The should negotiate and discuss with consumers before they increase tariff” On the expectations from the emerging new political dispensation, the MAN president urged the new government to continue with the power sector reform by improving the power transmission network, which, he said, lacks adequate infrastructure to transmit power generated by generation companies.

‘The government should continue with the power sector reform to make it 100 percent private sector, because many companies have disconnected from the national grid and are now generating their own power.” The Director General of Textile Manufactures Association of Nigeria, Jaiyeola Olanrewaju, who also spoke with The Guardian on the tariff cut described it a desirable development, adding that it was too early to observe the impact on cost of production “The impact on production cost is going to be positive because electricity is one of the major impute in this industry.
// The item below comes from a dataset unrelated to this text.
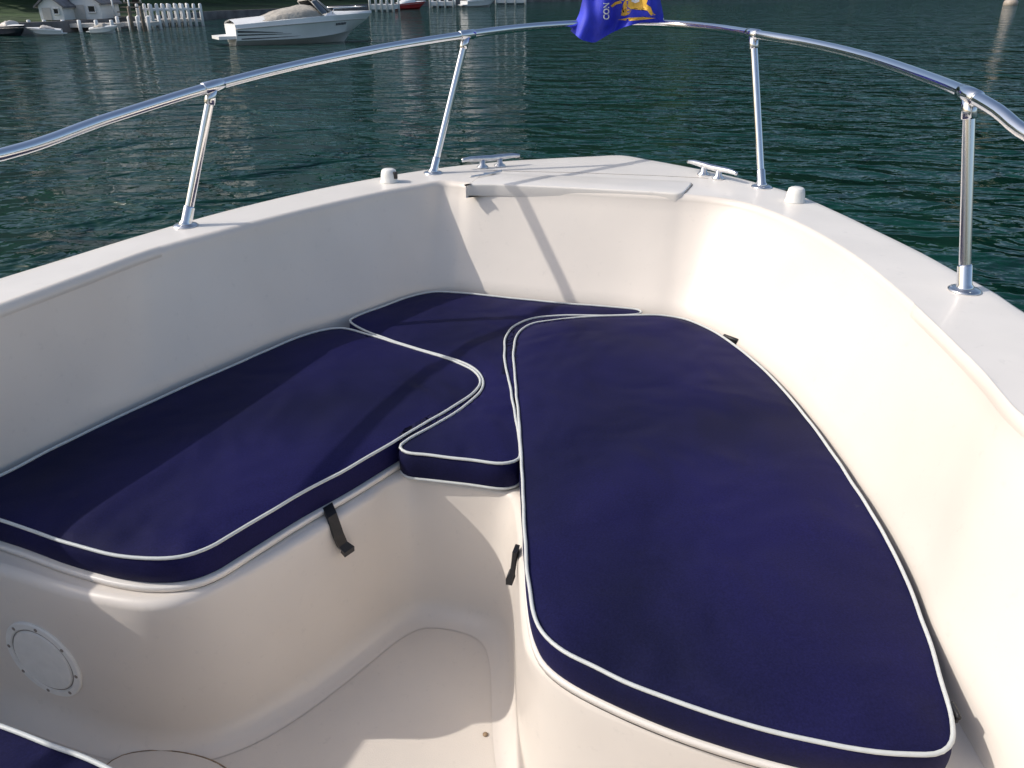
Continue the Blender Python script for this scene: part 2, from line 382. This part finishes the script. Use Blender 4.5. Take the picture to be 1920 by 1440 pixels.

Some of our members have been complaining that they increase tariff by 40 percent, 30 percent, depending on the distribution company. They also need to address the irregularity of power supply, because we have been using generator to supplement the irregular supply.

We are happy about the development, but how much it will affect us positively is what I can not say now” he said. While reacting to allegations that distribution companies had been cheating industrial users over a long period of time, the Chairman, Nigerian Electricity Regulatory commission (NERC), Dr. Sam Amadi, said “DISCOs can only charge the tariff approved by NERC, it is when the charge is higher than that stipulated by NERC that it becomes cheating. The tariff will kick off in April, it took so long to arrive at this decision because reviews are like laws, you make rules, it works, but if there is a problem, you go back and look at it again to create a better solution.”

However, residential consumers should not expect a tariff reduction anytime soon, going by what the commission said. “Residential consumers may not see a difference in price, but what we have done is to leave the tariff charge unchanged, rather than increasing it,” Amadi said.